When we were about halfway home we saw a fire engine driving slowly across the fairway. When they saw us they came to meet us, eager for a bit of gossip, an explanation for the strange behaviour of the police who drove across the golf course. We in our turn wanted to know where they had been. We learnt that they had attended a small fire that had been lit in one of the copses on the farm. This intrigued us as we knew of nobody with a lawful reason to burn anything there.

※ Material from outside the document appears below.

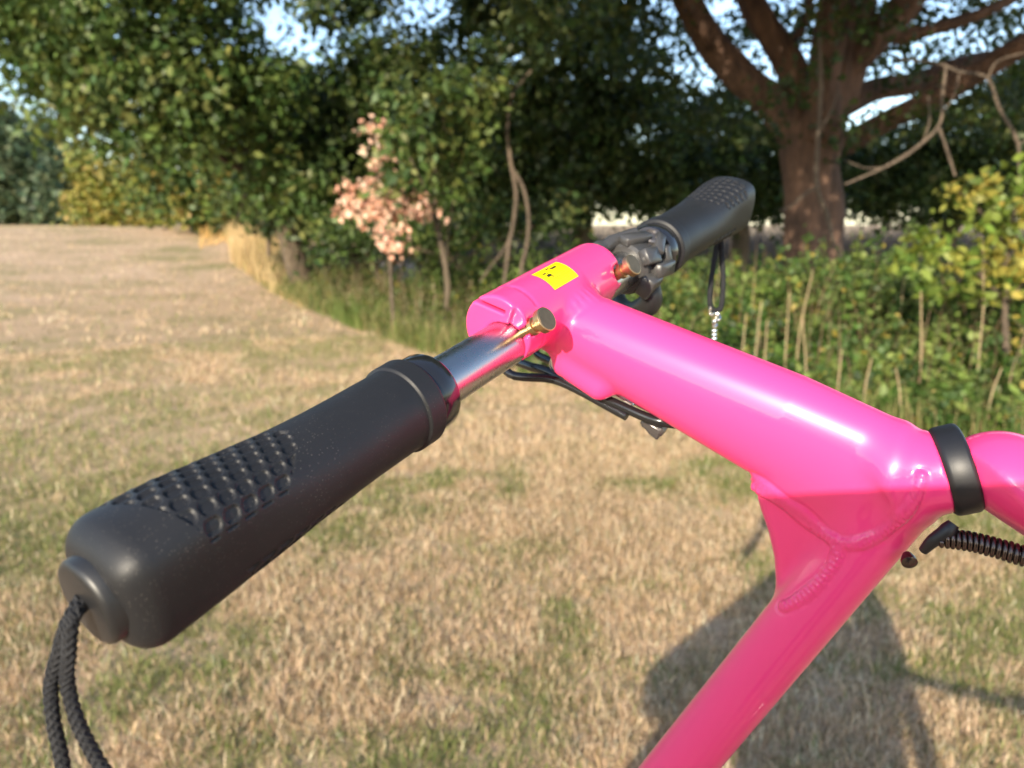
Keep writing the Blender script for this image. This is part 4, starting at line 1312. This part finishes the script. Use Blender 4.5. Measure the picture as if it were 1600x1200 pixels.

With fire engine and police van in attendance we steered the bullocks for their home in none too straight a line, criss-crossing fairway, rough and tees alike (no doubt to the consternation of passing golfers and later the grounds' men). When we turned the cattle into their field it was not by the regular expedient of a gate, but through a large hole in the barbed wire fence. The way that the wires were severed in the same place, each neat cut vertically above the other, led us to believe that vandals had cut the wire; for wire rusts through irregularly. Thus, although heavy beasts can break it with their weight, the strands break in different places along the fence's run. The fire in the wood had no doubt been started by the same vandals who in so doing had unwittingly provided us with more manpower to recover the cattle they had so thoughtlessly let out.
After that I (no doubt unfairly) had less sympathy for those inept golfers whose balls we regularly found inside the fence but who were too scared of the bullocks to venture to recover: those small hard spherical objects on which our stock could so readily choke. We were worn out trying to minimise the damage to their course, even though in dry summers they expected water that would quench the thirst of our cattle and ourselves on top of the hill to be diverted to provide them with verdant greens.
I still have an aversion to golf courses and a mistrust of sportsmen. But for Roger, I teased him that these experiences led to him seeking and gaining employment with the fire brigade some years later.